With the images removed, repeat the data below exactly.

* [INFORMATION SHOWN]:
- - -

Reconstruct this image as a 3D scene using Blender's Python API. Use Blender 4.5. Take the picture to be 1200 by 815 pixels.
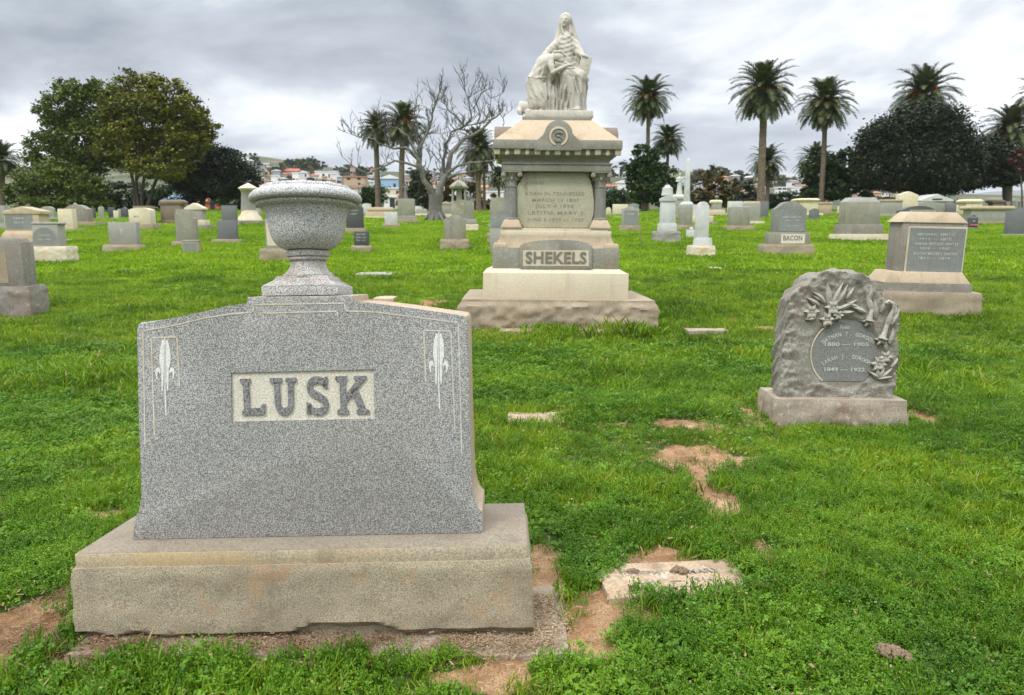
import bpy, bmesh, math, random, os
import numpy as np
from mathutils import Vector, Matrix

for _o in list(bpy.data.objects): bpy.data.objects.remove(_o)
scn = bpy.context.scene
COL = scn.collection
R = math.radians

# ------------------------------------------------------------------ camera
CAM_H = 1.40
FPX = 870.0; CX, CY = 600.0, 407.5          # focal length and centre in photograph pixels
PITCH = math.atan((CY - 272.0) / FPX)
cam_data = bpy.data.cameras.new('camera'); cam = bpy.data.objects.new('camera', cam_data); COL.objects.link(cam)
cam.location = (0, 0, CAM_H); cam.rotation_euler = (math.pi/2 - PITCH, 0, 0)
cam_data.sensor_width = 36; cam_data.lens = 36*FPX/1200
cam_data.clip_start = 0.05; cam_data.clip_end = 8000
cam_data.dof.use_dof = True; cam_data.dof.focus_distance = 2.75; cam_data.dof.aperture_fstop = 8.0
scn.camera = cam

# ------------------------------------------------------------------ light
SUN_EL, SUN_AZ = R(52), R(-140)     # azimuth of the direction towards the sun, clockwise from +Y (behind and left of the camera)
world = bpy.data.worlds.new('World'); scn.world = world; world.use_nodes = True
wt = world.node_tree; wt.nodes.clear()
def wn(t, **k):
    n = wt.nodes.new(t)
    for a, b in k.items(): setattr(n, a, b)
    return n
sky = wn('ShaderNodeTexSky', sky_type='NISHITA', sun_disc=False, sun_elevation=SUN_EL, sun_rotation=SUN_AZ)
bg1 = wn('ShaderNodeBackground'); bg1.inputs['Strength'].default_value = 0.09
wt.links.new(sky.outputs[0], bg1.inputs['Color'])
tc = wn('ShaderNodeTexCoord'); sep = wn('ShaderNodeSeparateXYZ'); wt.links.new(tc.outputs['Generated'], sep.inputs[0])
def wm(op, a, b=None, c=None):
    n = wn('ShaderNodeMath', operation=op)
    for i, v in enumerate((a, b, c)):
        if v is None: continue
        if isinstance(v, (int, float)): n.inputs[i].default_value = v
        else: wt.links.new(v, n.inputs[i])
    return n.outputs[0]
zc = wm('MAXIMUM', sep.outputs['Z'], 0.0)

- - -

* [COMPLETE ANSWER]:
Reconstruct this image as a 3D scene using Blender's Python API. Use Blender 4.5. Take the picture to be 1200 by 815 pixels.
import bpy, bmesh, math, random, os
import numpy as np
from mathutils import Vector, Matrix

for _o in list(bpy.data.objects): bpy.data.objects.remove(_o)
scn = bpy.context.scene
COL = scn.collection
R = math.radians

# ------------------------------------------------------------------ camera
CAM_H = 1.40
FPX = 870.0; CX, CY = 600.0, 407.5          # focal length and centre in photograph pixels
PITCH = math.atan((CY - 272.0) / FPX)
cam_data = bpy.data.cameras.new('camera'); cam = bpy.data.objects.new('camera', cam_data); COL.objects.link(cam)
cam.location = (0, 0, CAM_H); cam.rotation_euler = (math.pi/2 - PITCH, 0, 0)
cam_data.sensor_width = 36; cam_data.lens = 36*FPX/1200
cam_data.clip_start = 0.05; cam_data.clip_end = 8000
cam_data.dof.use_dof = True; cam_data.dof.focus_distance = 2.75; cam_data.dof.aperture_fstop = 8.0
scn.camera = cam

# ------------------------------------------------------------------ light
SUN_EL, SUN_AZ = R(52), R(-140)     # azimuth of the direction towards the sun, clockwise from +Y (behind and left of the camera)
world = bpy.data.worlds.new('World'); scn.world = world; world.use_nodes = True
wt = world.node_tree; wt.nodes.clear()
def wn(t, **k):
    n = wt.nodes.new(t)
    for a, b in k.items(): setattr(n, a, b)
    return n
sky = wn('ShaderNodeTexSky', sky_type='NISHITA', sun_disc=False, sun_elevation=SUN_EL, sun_rotation=SUN_AZ)
bg1 = wn('ShaderNodeBackground'); bg1.inputs['Strength'].default_value = 0.09
wt.links.new(sky.outputs[0], bg1.inputs['Color'])
tc = wn('ShaderNodeTexCoord'); sep = wn('ShaderNodeSeparateXYZ'); wt.links.new(tc.outputs['Generated'], sep.inputs[0])
def wm(op, a, b=None, c=None):
    n = wn('ShaderNodeMath', operation=op)
    for i, v in enumerate((a, b, c)):
        if v is None: continue
        if isinstance(v, (int, float)): n.inputs[i].default_value = v
        else: wt.links.new(v, n.inputs[i])
    return n.outputs[0]
zc = wm('MAXIMUM', sep.outputs['Z'], 0.0)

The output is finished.